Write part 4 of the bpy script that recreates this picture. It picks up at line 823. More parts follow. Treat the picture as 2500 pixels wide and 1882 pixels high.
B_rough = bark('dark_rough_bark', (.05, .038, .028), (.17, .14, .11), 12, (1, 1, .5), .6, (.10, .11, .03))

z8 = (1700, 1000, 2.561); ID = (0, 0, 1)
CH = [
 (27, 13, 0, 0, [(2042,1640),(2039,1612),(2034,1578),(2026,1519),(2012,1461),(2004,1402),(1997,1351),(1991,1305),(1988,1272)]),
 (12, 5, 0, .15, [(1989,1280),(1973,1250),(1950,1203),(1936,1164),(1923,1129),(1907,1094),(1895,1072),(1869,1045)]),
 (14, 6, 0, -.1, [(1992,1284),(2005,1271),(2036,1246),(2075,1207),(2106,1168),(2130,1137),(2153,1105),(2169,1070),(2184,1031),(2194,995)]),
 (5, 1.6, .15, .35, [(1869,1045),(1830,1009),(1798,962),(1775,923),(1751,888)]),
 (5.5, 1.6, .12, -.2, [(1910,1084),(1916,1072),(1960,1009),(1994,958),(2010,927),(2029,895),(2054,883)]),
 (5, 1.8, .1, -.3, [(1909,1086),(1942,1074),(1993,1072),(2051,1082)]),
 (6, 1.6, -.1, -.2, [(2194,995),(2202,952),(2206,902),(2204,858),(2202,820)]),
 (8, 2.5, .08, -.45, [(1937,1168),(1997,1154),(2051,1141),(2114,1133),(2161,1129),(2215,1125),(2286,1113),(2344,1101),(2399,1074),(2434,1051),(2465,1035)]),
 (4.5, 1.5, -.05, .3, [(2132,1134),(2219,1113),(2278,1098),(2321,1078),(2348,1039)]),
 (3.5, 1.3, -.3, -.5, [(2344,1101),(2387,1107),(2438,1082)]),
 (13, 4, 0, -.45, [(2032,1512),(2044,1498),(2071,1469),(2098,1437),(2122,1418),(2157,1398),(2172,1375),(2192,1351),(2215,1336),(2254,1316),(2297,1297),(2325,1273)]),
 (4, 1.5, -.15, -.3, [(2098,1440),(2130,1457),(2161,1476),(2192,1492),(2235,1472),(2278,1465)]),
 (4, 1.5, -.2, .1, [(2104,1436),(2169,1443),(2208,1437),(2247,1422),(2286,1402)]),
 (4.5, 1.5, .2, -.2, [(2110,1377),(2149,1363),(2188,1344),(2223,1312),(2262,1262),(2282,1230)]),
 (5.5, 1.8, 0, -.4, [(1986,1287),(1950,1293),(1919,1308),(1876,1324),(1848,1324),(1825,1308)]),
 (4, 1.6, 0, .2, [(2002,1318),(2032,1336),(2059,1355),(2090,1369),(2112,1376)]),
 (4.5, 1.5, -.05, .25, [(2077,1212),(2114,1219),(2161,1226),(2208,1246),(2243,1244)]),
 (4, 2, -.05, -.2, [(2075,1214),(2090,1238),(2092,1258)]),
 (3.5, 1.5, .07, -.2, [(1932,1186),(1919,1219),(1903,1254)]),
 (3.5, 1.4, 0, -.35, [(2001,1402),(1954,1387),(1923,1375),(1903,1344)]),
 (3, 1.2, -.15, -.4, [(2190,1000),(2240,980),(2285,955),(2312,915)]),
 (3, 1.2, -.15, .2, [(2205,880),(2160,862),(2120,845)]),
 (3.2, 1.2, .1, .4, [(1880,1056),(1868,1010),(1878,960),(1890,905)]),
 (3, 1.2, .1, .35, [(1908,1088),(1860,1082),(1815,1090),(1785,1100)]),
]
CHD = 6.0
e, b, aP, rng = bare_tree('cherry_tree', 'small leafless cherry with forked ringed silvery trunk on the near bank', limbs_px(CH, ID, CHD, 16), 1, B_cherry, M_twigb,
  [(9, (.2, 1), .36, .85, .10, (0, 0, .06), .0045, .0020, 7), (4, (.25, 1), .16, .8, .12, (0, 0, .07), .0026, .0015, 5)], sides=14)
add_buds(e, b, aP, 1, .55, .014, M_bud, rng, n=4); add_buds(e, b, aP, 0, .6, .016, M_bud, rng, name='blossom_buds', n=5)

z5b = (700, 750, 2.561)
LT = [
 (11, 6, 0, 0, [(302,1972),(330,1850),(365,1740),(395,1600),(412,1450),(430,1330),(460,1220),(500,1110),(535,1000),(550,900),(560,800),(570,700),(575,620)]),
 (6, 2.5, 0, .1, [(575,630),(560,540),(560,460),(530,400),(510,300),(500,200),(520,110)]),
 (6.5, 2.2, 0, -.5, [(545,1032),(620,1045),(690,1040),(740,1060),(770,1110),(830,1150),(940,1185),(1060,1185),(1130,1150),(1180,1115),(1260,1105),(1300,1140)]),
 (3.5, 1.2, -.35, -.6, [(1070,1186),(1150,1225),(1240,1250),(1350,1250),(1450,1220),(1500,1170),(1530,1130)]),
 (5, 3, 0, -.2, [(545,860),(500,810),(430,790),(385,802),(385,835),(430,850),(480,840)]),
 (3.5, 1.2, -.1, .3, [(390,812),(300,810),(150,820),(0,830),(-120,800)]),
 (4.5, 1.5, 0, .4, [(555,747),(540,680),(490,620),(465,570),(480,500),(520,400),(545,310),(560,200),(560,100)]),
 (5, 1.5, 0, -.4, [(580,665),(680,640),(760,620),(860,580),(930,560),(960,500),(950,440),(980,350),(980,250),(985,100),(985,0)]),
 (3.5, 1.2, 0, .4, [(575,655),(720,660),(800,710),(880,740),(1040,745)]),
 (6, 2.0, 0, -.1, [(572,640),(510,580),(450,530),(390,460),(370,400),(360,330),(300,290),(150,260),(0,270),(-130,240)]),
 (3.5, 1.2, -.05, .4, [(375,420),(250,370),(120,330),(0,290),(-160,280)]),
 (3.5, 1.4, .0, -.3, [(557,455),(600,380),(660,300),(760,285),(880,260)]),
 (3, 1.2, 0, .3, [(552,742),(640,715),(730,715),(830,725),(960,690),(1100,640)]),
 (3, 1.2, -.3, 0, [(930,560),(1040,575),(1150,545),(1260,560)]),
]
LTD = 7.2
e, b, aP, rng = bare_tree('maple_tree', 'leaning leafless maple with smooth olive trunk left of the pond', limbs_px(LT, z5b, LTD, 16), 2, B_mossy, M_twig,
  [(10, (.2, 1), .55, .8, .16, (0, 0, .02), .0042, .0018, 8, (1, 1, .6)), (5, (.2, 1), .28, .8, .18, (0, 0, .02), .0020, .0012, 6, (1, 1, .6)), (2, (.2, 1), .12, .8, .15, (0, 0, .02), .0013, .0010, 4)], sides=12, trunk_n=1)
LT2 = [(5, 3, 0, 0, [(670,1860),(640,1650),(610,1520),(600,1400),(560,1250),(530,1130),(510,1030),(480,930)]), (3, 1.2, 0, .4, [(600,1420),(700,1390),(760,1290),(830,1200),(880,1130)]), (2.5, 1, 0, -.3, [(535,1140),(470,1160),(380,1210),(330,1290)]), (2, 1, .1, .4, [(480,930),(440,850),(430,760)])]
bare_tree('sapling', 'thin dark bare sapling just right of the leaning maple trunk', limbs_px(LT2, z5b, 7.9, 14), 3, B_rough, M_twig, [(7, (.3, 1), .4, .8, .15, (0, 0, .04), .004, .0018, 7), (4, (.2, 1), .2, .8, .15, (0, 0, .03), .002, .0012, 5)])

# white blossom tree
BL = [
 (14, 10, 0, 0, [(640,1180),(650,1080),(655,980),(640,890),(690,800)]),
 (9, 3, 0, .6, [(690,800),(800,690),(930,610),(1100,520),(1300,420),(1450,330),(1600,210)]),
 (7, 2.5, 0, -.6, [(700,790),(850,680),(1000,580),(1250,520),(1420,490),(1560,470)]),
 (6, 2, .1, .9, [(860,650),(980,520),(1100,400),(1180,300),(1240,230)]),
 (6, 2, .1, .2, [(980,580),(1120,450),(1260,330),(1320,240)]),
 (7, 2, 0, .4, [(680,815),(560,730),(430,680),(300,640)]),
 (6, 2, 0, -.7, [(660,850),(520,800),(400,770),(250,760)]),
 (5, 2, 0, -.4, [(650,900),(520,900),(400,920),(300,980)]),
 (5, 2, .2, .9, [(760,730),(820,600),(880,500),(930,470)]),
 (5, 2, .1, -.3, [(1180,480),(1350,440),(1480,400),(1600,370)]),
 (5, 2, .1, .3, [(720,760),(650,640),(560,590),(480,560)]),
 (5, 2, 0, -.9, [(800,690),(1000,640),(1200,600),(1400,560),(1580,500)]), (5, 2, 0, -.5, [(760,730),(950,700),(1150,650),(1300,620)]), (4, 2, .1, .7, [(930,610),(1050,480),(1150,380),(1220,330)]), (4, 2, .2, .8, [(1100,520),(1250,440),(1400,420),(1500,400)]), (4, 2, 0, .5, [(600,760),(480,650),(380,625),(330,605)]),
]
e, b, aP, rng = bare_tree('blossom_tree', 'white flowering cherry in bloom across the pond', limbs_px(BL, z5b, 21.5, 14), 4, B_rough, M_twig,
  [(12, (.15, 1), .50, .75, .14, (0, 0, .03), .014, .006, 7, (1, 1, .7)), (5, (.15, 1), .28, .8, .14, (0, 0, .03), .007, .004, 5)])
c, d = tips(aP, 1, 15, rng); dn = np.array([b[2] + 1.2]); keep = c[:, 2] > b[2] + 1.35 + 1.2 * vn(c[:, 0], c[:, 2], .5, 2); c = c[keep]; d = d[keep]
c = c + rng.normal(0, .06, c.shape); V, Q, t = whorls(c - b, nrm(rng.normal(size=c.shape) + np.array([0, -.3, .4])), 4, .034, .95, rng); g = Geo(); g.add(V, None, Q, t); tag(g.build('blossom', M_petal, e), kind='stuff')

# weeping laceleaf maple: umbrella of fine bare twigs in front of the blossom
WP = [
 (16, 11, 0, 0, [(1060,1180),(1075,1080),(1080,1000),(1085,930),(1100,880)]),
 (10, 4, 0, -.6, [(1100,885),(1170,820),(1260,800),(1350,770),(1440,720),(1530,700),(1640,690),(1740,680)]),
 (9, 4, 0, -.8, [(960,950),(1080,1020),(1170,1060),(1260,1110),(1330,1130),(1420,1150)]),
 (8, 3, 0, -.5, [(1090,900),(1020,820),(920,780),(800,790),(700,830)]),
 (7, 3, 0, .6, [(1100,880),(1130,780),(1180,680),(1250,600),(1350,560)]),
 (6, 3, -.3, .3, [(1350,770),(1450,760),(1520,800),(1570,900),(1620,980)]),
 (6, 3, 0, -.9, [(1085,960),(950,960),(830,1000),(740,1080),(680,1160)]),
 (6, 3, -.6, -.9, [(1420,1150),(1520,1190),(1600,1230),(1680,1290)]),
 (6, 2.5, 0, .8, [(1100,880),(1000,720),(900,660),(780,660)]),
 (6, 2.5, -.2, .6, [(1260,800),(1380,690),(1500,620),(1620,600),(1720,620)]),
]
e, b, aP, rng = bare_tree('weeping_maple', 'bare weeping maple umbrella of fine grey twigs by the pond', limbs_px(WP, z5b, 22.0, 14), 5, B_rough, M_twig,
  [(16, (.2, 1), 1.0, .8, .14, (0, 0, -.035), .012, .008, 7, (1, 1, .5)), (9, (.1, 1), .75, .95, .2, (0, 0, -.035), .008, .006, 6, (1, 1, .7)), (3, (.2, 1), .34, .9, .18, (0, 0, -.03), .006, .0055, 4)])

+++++

Look above and repeat, character for character, the lines from the first one to the line with "(.10, .11, .03))", counting both.

_Solution for this task_
Write part 4 of the bpy script that recreates this picture. It picks up at line 823. More parts follow. Treat the picture as 2500 pixels wide and 1882 pixels high.
B_rough = bark('dark_rough_bark', (.05, .038, .028), (.17, .14, .11), 12, (1, 1, .5), .6, (.10, .11, .03))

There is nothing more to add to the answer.